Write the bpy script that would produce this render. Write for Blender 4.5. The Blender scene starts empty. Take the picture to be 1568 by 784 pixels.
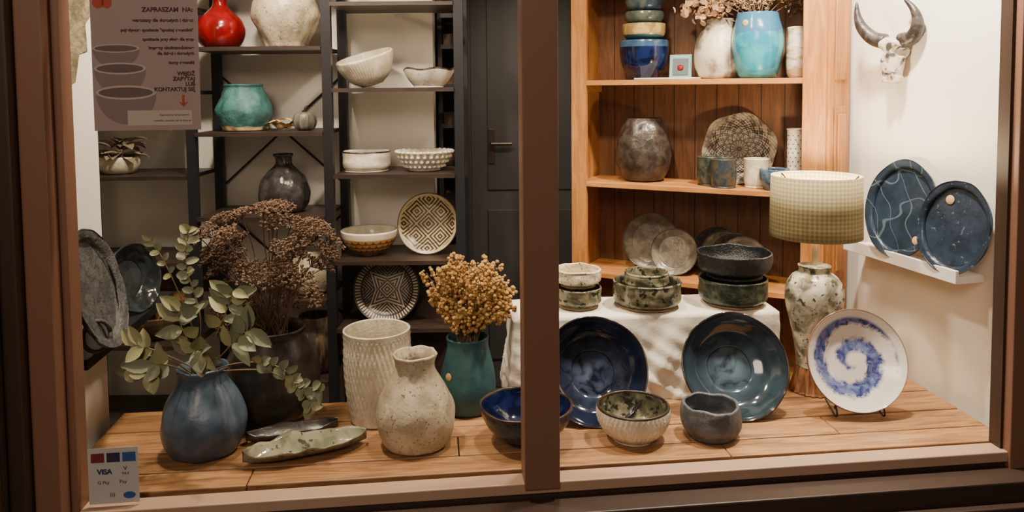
import bpy, math, random
from mathutils import Matrix, Vector, noise as mn
R_=math.radians
random.seed(7)
scn=bpy.context.scene
col=bpy.context.collection
def C(r,g,b,s=1.02):
    l=.3*r+.59*g+.11*b
    r,g,b=[max(0,min(255,l+(q-l)*s)) for q in (r,g,b)]
    f=lambda c:(c/255/12.92) if c/255<=.04045 else ((c/255+.055)/1.055)**2.4
    return (f(r),f(g),f(b),1)
# ---------------------------------------------------------------- materials
def nm(nt,op,a,b=None,c=None):
    n=nt.nodes.new('ShaderNodeMath');n.operation=op
    for i,v in enumerate((a,b,c)):
        if v is None: continue
        if isinstance(v,(int,float)): n.inputs[i].default_value=v
        else: nt.links.new(v,n.inputs[i])
    return n.outputs[0]
def mixc(nt,f,a,b):
    n=nt.nodes.new('ShaderNodeMix');n.data_type='RGBA'
    for i,v in ((0,f),(6,a),(7,b)):
        if isinstance(v,(int,float,tuple)): n.inputs[i].default_value=v
        else: nt.links.new(v,n.inputs[i])
    return n.outputs[2]
def base(name,rough=.5):
    m=bpy.data.materials.new(name);m.use_nodes=True
    nt=m.node_tree;b=nt.nodes['Principled BSDF'];b.inputs['Roughness'].default_value=rough
    tc=nt.nodes.new('ShaderNodeTexCoord')
    return m,nt,b,tc.outputs['Object']
def xyz(nt,co):
    s=nt.nodes.new('ShaderNodeSeparateXYZ');nt.links.new(co,s.inputs[0]);return s.outputs
def noi(nt,co,scale,detail=4,dist=0,rough=.55,mp=None):
    if mp:
        k=nt.nodes.new('ShaderNodeMapping');k.inputs['Scale'].default_value=mp;nt.links.new(co,k.inputs[0]);co=k.outputs[0]
    n=nt.nodes.new('ShaderNodeTexNoise');n.inputs['Scale'].default_value=scale;n.inputs['Detail'].default_value=detail
    n.inputs['Distortion'].default_value=dist;n.inputs['Roughness'].default_value=rough
    nt.links.new(co,n.inputs[0]);return n.outputs[0]
def step(nt,v,a,b):
    n=nt.nodes.new('ShaderNodeMapRange');n.inputs[1].default_value=a;n.inputs[2].default_value=b
    nt.links.new(v,n.inputs[0]);return n.outputs[0]
def bumpn(nt,b,h,st,dist=.004):
    n=nt.nodes.new('ShaderNodeBump');n.inputs['Strength'].default_value=st;n.inputs['Distance'].default_value=dist
    nt.links.new(h,n.inputs['Height']);nt.links.new(n.outputs[0],b.inputs['Normal'])
def dk(c):
    l=.3*c[0]+.59*c[1]+.11*c[2]
    k=.72 if l<.35 else (1 if l>.55 else .72+.28*(l-.35)/.2)
    return tuple(v*k for v in c[:3])+(1,)
def cer(name,c1,c2,scale=14,rough=.3,bump=.35,bs=60,spk=None,spt=.62,sps=120,rim=None,zlow=None,zhigh=None,lo=.42,hi=.58,mp=None,metal=0):
    m,nt,b,co=base(name,rough)
    c=mixc(nt,step(nt,noi(nt,co,scale,5,.6,mp=mp),lo,hi),dk(c1),dk(c2))
    if spk: c=mixc(nt,step(nt,noi(nt,co,sps,2),spt,spt+.05),c,dk(spk))
    x,y,z=xyz(nt,co)
    wob=nm(nt,'MULTIPLY',nm(nt,'SUBTRACT',noi(nt,co,18,3),.5),.02)
    if zlow: c=mixc(nt,step(nt,nm(nt,'ADD',z,wob),zlow[0]+.003,zlow[0]),c,zlow[1])
    if zhigh: c=mixc(nt,step(nt,nm(nt,'ADD',z,wob),zhigh[0],zhigh[0]+.004),c,zhigh[1])
    if rim:
        r=nm(nt,'SQRT',nm(nt,'ADD',nm(nt,'MULTIPLY',x,x),nm(nt,'MULTIPLY',y,y)))
        c=mixc(nt,step(nt,nm(nt,'ADD',r,nm(nt,'MULTIPLY',wob,.5)),rim[0],rim[0]+.006),c,rim[1])
    nt.links.new(c,b.inputs['Base Color'])
    b.inputs['Metallic'].default_value=metal
    bumpn(nt,b,noi(nt,co,bs,3),bump)
    return m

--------

▸ Stated exercise
Of the lines in the material above, state how many contain the string "scene"; give no other text.

▸ Solution for this task
2